Menurut dia, Barat saat ini membutuhkan sikap pluralisme lebih besar daripada Indonesia. “Indonesia sudah sejak sejak lama memiliki sikap saling memahami dengan baik,” ujar dia kepada Anadolu Agency.
Perlu dialog
Dekan Fakultas Ilmu Sosial dan Ilmu Politik (FISIP) Universitas Islam Negeri (UIN) Jakarta Ali Munhanif mengatakan, Islamofobia dalam jangka pendek adalah manifestasi globalisasi. Dunia Barat, khususnya Amerika Serikat dan Uni Eropa, menurut Munhanif, ternyata tidak siap dengan globalisasi yang diiringi dengan migrasi para profesional dan tenaga kerja.
“Globalisasi membutuhkan kesediaan menerima pengalaman baru, yang tidak ada preseden sebelumnya.
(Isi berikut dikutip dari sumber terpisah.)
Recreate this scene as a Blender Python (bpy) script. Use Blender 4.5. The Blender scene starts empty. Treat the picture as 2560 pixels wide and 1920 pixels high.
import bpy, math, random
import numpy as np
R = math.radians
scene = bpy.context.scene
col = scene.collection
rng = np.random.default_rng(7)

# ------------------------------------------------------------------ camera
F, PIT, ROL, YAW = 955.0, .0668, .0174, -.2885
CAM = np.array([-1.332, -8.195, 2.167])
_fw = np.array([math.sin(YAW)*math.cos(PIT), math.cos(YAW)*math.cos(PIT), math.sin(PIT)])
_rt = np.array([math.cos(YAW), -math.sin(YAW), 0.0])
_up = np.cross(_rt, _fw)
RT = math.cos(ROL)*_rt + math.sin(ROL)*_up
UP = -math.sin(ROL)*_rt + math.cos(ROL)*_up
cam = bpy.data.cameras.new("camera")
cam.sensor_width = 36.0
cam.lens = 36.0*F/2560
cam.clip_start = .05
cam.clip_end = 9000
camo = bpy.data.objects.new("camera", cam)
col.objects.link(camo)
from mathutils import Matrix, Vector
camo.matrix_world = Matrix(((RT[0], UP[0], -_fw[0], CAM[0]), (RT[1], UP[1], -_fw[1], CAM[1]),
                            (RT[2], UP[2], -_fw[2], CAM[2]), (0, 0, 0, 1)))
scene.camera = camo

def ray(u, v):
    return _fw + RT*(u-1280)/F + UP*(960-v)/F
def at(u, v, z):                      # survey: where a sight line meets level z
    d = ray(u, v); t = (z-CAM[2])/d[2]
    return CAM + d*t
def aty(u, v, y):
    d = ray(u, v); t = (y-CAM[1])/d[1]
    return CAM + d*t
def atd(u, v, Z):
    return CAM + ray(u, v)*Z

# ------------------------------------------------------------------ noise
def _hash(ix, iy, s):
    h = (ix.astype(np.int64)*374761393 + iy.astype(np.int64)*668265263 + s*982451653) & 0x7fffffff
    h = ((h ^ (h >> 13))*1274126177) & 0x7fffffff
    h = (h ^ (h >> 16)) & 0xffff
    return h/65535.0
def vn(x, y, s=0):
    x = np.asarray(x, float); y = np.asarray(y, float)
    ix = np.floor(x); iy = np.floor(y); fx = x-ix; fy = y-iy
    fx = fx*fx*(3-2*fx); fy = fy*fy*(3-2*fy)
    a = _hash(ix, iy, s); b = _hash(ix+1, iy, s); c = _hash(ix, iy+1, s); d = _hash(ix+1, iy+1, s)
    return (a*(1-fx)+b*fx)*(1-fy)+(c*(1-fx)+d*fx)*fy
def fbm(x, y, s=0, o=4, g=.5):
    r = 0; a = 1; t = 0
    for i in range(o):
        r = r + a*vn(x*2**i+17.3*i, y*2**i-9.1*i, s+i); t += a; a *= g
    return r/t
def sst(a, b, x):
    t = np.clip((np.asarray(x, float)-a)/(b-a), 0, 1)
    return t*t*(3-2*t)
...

Ironisnya ketidaksiapan ini terjadi di dunia Barat,“ ujar dia.
Menurut dia, Islamofobia juga muncul karena problem identitas, setelah pertentangan sosialisme dan kapitalisme rampung. “Karena ketiadaan dialog dan saling mengenal, problem identitas ini melahirkan kekerasan terhadap komunitas dan etnis serta agama lain sehingga muncul yang disebut Islamofobia,” ujar dia.
Dunia Barat, menurut Munhanif, sebenarnya sudah mengenal budaya-budaya lain termasuk Islam melalui kolonialisme. Namun, generasi yang belakangan lahir tidak mengenal budaya selain milik mereka sendiri, termasuk budaya baru seperti Islam, sehingga mereka memiliki prasangka.
“Islam dan budayanya dianggap sebagai ancaman bagi modernitas yang mereka jalani,” ujar dia.
Menurut Munhanif, untuk mengatasi masalah ini, dialog antarkelompok agama harus terus dilakukan. Indonesia telah memulai lebih dahulu pada 1970-an, sebelum negara-negara Barat melakukannya.
“Dialog agama bersifat jangka panjang dan perlu terus dilakukan di Barat maupun di Indonesia untuk menghilangkan Islamofobia,” ujar dia.